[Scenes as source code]
--- begin ---

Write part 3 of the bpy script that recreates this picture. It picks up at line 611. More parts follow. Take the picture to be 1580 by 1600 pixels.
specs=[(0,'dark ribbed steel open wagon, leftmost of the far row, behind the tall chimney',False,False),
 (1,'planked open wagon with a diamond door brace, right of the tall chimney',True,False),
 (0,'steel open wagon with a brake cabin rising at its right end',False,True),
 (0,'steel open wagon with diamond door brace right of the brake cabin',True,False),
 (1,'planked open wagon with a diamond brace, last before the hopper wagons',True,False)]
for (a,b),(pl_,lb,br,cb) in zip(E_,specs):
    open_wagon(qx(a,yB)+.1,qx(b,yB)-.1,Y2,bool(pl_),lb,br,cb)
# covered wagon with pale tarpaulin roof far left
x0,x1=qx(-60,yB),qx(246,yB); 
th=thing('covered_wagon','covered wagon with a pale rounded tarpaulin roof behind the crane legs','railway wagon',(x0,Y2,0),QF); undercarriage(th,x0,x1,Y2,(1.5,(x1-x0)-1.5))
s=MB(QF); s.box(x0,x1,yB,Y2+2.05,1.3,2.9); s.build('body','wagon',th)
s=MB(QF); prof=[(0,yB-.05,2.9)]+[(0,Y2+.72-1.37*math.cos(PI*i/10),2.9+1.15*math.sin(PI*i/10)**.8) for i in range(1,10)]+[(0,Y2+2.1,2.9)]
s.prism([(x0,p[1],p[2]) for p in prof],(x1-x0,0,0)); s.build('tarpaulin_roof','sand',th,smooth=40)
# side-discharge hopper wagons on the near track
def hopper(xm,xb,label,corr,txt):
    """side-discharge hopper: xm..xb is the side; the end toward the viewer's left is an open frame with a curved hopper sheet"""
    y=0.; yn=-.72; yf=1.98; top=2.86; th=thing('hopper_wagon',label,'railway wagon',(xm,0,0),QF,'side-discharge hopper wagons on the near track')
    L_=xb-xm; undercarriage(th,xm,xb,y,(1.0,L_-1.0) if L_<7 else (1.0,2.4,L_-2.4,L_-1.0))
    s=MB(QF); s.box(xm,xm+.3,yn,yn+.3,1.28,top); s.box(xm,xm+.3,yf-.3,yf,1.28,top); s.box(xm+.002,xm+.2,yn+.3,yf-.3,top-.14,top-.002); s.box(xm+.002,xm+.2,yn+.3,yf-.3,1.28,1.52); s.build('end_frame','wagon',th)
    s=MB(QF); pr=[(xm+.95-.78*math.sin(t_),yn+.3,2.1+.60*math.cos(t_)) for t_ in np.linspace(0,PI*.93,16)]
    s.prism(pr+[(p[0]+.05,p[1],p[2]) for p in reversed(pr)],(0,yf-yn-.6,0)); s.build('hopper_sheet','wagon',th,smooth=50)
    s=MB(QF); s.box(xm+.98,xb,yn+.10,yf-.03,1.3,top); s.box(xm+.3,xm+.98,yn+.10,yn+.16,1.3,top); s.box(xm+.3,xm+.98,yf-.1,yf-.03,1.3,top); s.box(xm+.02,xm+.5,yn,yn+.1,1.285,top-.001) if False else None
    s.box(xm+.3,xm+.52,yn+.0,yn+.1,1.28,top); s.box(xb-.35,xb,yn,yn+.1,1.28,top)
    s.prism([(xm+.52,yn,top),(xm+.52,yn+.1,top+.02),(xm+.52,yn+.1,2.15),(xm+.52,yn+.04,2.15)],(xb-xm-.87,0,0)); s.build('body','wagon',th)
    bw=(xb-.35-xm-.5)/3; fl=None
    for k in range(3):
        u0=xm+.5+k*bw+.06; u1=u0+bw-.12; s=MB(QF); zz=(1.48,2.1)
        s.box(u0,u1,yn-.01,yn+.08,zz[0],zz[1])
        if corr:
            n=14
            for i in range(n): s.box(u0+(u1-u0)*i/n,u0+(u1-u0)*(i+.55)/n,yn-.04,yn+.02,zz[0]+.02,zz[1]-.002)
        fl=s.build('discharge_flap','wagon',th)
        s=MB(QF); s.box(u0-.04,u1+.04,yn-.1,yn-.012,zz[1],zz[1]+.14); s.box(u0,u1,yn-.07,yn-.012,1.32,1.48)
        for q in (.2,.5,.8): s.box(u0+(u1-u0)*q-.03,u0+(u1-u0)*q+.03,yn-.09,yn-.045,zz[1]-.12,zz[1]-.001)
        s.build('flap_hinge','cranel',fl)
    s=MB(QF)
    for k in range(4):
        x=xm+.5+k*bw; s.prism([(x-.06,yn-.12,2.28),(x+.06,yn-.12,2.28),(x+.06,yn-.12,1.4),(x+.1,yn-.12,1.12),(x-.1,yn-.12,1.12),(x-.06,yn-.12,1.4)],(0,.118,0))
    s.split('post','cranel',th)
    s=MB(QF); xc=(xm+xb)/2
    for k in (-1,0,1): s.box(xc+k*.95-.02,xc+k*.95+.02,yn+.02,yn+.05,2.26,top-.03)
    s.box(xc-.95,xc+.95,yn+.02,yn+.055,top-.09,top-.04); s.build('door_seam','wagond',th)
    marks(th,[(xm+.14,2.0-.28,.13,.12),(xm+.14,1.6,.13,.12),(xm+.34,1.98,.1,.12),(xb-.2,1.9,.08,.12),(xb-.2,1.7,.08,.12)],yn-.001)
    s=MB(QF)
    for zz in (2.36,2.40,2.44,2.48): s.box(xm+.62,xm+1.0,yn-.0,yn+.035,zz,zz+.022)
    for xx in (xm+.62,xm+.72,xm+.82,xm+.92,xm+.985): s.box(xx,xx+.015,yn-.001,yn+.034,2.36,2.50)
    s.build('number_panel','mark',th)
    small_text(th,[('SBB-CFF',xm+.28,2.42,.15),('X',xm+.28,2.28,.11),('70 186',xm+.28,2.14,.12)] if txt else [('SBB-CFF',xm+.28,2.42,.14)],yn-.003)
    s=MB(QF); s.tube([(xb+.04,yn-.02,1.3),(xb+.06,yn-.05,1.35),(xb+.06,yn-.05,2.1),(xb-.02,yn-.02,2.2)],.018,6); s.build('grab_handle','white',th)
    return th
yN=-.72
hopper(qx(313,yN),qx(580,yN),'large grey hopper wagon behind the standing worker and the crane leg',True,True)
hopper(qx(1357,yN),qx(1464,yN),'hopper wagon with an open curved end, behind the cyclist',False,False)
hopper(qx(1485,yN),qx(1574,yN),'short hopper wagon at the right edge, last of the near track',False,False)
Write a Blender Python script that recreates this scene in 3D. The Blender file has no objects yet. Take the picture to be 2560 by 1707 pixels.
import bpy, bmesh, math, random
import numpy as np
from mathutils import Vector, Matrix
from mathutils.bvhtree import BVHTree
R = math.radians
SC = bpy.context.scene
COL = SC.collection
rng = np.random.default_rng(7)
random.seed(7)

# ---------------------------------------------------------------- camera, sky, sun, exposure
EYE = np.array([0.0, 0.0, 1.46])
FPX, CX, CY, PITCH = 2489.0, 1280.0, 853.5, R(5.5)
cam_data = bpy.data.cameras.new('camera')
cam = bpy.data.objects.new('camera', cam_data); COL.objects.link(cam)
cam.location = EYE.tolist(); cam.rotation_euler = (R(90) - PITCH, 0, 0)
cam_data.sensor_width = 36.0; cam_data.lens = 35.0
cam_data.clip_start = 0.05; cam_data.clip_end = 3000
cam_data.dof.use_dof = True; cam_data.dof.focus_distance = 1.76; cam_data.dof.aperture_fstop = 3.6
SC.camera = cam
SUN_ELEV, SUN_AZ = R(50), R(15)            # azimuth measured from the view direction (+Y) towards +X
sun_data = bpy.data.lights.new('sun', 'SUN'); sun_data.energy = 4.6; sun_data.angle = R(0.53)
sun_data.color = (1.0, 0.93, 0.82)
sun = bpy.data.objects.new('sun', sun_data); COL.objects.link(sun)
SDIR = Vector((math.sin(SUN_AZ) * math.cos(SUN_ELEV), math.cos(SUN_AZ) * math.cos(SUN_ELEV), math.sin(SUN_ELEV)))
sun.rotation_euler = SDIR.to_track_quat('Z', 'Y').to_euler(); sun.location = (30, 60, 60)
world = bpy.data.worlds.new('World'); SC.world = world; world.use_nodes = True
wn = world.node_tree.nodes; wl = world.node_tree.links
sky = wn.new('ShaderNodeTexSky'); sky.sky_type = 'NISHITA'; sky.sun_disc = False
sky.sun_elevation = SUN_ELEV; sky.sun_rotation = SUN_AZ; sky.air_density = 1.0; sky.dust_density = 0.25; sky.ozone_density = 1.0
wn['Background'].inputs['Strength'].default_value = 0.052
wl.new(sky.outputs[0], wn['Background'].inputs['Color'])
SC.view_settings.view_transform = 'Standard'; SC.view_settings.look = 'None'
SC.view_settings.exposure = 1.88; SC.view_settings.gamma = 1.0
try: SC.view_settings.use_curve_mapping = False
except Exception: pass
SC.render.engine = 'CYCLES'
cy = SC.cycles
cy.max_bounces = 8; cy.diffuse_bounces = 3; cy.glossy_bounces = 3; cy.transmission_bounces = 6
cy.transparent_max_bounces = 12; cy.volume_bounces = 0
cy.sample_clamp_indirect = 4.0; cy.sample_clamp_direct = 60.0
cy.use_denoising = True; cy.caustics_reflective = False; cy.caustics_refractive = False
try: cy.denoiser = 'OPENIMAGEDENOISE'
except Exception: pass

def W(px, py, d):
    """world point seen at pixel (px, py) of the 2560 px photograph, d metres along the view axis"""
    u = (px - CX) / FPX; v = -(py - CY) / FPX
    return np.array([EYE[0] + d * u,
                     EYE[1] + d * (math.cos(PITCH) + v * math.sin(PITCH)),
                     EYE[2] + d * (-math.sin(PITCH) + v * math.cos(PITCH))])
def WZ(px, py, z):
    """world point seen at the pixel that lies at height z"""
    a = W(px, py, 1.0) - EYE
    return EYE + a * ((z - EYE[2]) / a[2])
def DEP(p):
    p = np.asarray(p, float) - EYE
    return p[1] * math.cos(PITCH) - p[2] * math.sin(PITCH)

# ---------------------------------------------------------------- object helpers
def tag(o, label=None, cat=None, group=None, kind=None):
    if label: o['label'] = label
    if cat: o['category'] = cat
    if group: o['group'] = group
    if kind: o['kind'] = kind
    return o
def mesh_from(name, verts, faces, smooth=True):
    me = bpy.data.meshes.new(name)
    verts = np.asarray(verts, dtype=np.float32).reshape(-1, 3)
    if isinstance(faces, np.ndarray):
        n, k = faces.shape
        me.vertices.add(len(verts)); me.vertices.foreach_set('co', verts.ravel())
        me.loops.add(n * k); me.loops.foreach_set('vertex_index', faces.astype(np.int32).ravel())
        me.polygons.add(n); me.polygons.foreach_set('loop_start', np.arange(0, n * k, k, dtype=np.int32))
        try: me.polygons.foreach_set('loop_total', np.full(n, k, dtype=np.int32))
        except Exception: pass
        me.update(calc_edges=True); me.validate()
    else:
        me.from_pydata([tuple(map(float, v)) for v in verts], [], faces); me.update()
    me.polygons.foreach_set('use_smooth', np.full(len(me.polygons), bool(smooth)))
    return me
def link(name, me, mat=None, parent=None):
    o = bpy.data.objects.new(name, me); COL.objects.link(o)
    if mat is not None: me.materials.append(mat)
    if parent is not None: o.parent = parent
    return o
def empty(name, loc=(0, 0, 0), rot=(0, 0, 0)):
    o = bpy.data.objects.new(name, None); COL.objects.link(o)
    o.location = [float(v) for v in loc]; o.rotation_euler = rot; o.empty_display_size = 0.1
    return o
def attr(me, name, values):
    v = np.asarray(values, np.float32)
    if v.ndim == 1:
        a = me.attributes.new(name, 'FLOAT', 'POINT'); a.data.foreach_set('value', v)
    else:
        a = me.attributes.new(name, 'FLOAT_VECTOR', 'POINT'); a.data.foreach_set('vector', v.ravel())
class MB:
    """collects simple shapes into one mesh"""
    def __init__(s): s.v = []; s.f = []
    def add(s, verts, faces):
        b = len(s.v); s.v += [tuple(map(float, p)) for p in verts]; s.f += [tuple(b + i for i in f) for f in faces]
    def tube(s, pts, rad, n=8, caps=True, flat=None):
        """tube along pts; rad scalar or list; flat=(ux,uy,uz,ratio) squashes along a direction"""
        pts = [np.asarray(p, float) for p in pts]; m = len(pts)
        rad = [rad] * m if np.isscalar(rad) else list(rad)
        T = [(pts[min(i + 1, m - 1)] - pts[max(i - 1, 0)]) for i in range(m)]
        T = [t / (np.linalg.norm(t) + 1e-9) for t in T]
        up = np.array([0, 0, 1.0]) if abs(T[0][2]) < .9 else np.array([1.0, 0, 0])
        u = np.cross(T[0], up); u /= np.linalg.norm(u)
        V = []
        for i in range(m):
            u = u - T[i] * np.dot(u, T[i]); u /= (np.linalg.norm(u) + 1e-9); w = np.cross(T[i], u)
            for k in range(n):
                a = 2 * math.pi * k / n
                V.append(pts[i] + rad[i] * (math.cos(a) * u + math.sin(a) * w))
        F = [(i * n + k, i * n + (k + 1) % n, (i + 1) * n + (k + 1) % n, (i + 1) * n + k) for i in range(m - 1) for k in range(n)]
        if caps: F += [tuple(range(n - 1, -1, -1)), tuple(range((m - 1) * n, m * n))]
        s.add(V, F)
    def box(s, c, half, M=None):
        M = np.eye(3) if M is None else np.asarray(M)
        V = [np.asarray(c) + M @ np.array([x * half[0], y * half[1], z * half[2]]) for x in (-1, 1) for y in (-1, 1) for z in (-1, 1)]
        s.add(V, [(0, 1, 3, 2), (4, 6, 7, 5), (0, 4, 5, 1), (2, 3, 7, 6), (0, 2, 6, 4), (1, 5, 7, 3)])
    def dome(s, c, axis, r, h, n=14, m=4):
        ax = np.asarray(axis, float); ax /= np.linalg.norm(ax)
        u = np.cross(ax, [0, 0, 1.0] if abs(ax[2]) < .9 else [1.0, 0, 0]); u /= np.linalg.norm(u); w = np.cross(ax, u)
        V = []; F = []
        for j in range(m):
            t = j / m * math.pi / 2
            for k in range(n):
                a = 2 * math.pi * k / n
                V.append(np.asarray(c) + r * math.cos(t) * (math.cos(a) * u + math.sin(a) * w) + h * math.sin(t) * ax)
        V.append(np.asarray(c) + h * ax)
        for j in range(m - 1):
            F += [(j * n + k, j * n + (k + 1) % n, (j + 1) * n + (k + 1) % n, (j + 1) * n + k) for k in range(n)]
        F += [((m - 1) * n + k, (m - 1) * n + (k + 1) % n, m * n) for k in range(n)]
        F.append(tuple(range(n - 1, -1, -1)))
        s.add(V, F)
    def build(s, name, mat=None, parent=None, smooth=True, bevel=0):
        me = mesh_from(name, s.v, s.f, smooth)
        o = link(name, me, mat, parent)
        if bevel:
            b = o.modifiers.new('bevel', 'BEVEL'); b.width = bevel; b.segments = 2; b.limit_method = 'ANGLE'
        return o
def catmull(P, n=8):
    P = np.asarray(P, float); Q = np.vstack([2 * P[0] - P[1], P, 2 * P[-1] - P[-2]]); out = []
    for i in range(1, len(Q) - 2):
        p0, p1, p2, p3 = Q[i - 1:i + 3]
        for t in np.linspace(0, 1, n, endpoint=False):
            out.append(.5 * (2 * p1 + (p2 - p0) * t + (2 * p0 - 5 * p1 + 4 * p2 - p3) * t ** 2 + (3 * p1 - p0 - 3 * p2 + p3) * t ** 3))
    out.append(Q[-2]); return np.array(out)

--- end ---

What needs to be done:
Collect every line with the string "that" from the records, and copy each.

Task solution:
Write part 3 of the bpy script that recreates this picture. It picks up at line 611. More parts follow. Take the picture to be 1580 by 1600 pixels.
Write a Blender Python script that recreates this scene in 3D. The Blender file has no objects yet. Take the picture to be 2560 by 1707 pixels.
    """world point seen at the pixel that lies at height z"""